If making one, continuous coming-of-age album is what Swift has been doing for 15 years, folklore and evermore were hiccups in the timeline—existing as the most fully-formed renderings of Swift’s own insecurities and concerns. They mirrored our platitudes towards an uncertain future with sweet, stirring remarks about isolation and heartbreak and the unavoidable, hard-worn truth about getting older. On those records, her larger-than-life living seemed, for once, to truly feel as close to the ground as ours. Now, though, Taylor Swift is at the top of the mountain. Far better artists have made far worse records than The Tortured Poets Department, but you can’t read between the lines of this project. There is nothing to decipher from a place of quality. Sure, Swift’s fan base will pore over these lyrics for the rest of their lives—insisting they know, for certain, which song is about who. But you cannot place a bad album on the shoulders of lore and expect it to be rectified.

We are now left at a crossroads. Women can’t critique Swift because they’ll run the risk of being labeled a “gender traitor” for doing so. Men can’t critique her because they’ll be touted as “sexist.” And, sure, Swift is probably too easy a punching bag in this case—and most of the time, I would argue she is undeserving of being a victim of such barbs. But, you cannot write about someone being a “tattooed golden retriever” and get away with it and still retain your title as the best songwriter of your generation. You just cannot. Sisyphus should be glad he never got the boulder to the top of the mountain—because Taylor Swift is showing us that such immortality and success ain’t all it’s cracked up to be. And, when you’re standing on the peak alone, who else is there left to hit?
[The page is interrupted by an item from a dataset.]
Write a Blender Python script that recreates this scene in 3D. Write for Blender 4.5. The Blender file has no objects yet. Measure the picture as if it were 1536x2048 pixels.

In a recent interview with The Standard, Courtney Love said that Swift is “not interesting as an artist,” and I think The Tortured Poets Department proves as much. She has nothing to fight for, no doubters left to drown. So where does she turn? Well, to boredoms of celebrity thinly veiled as sorrow everyone and their mother can latch onto—because we’ve all had to “ditch the clowns, get the crown” at some point in our lives, right? The billionaire is having an identity crisis, but there are no social media apps for her to buy up. So she sings like Lana Del Rey and writes meta-self-referential songs about looking like Stevie Nicks.

What’s hollow about The Tortured Poets Department is that the real torture is just how unlivable these songs really are. No one can resonate with “So I leap from the gallows and I levitate down your street, crash the party like a record, scratch as I scream ‘Who’s afraid of little old me?’ You should be.” And normally, that wouldn’t be an end-all-be-all for a pop record—but when your brand is built on copious levels of “I’m just like you!” as the demigod saying it to their fans does so from a multi-million-dollar production set, it’s hard to not feel nauseated by the overlording, overbearing sense of heavy-handed detritus we’re tasked with sifting through on The Tortured Poets Department. Love’s words to Lana, her advice to “take seven years off,” should be applied to Swift. Now, that doesn’t mean that, to make a good album, you must sit on material for years and labor extensively through the sketching, shaping and recording in order for it to be transcendentally landmark. But it’s obvious now that not even Taylor Swift wants to be the head of an empire—that she, too, can’t outrun the damning fate of being plum out of ideas by hopping in her jet and skirting off to God knows where. See you at the Grammys.